The other option is to take a lane from motor traffic on the flyover itself and dedicate it to cyclists.  Mmm.  Not sure about that one.

But neither option goes as far as what LCC think is needed, as in the plan below.

LCC proposal for Bow Roundabout

The problem for me is that, yet again, TfL is not seeing the whole picture.  They have a problem with Bow.  A lot of stroppy cyclists getting very angry about what is such a dangerous junction that 2 cyclists were killed there, last year alone.  Two bereaved families.  Who aren’t content to grieve quietly, but want to know that the deaths of their loved ones will be taken seriously by the authorities and steps taken to ensure as far as humanly possible that nobody else has to go through what they have.

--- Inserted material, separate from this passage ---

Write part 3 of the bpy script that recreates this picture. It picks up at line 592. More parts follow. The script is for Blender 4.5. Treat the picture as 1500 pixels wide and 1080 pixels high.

A lot of articulate, well organised VOTERS.

Yes I am a bit cycnical, I guess.  I will admit, however,  that it’s good that TfL have at least listened and appear to want to do something.  I don’t mind what their motives are as long  as the roads become safer and more pleasant for all travellers.  But there are two problems with their proposals.  The first is that there is no recognition that this an horrendous junction for pedestrians and no attempt made to do anything to improve their journey across it.  Yet pedestrians have been killed and injured here too, in the past.

The second problem for me is that these two proposals represent yet another isolated, piecemeal solution to a problem which we find everywhere in London.  Junctions which are dangerous for more vulnerable road users, where the main priority of road planners is maintaining the fastest possible throughput of motor traffic.  It’s a London wide problem.  And TfL, as a London wide organisation is perfectly placed to do something about it on a London wide basis. And in doing so, to recognise that increasing walking and cycling is key to making London a more efficient city in terms of energy efficiency and transprt efficiency.  More journeys walked and cycled equals less CO2 emissions and less congestion on the roads overall- more space for everyone and better, quicker journeys for all. But I see no evidence in this latest press release, that it intends to move forward in this way.  It will, if forced by exceptional circumstances,  tinker with a few junctions.  But that is all.  And that will never be enough to make London a safer place for all who use its roads.  What it does seem to mean, however, and this is a scenario that fills me with dread, that it may make changes to few  junctions, little by little, whenever someone dies and others make a big enough fuss about it.  And the implications of that policy are both sad and awful.  Some really good work has been done by people pressing TfL for change.  Still work to do, as Barry Mason would be saying.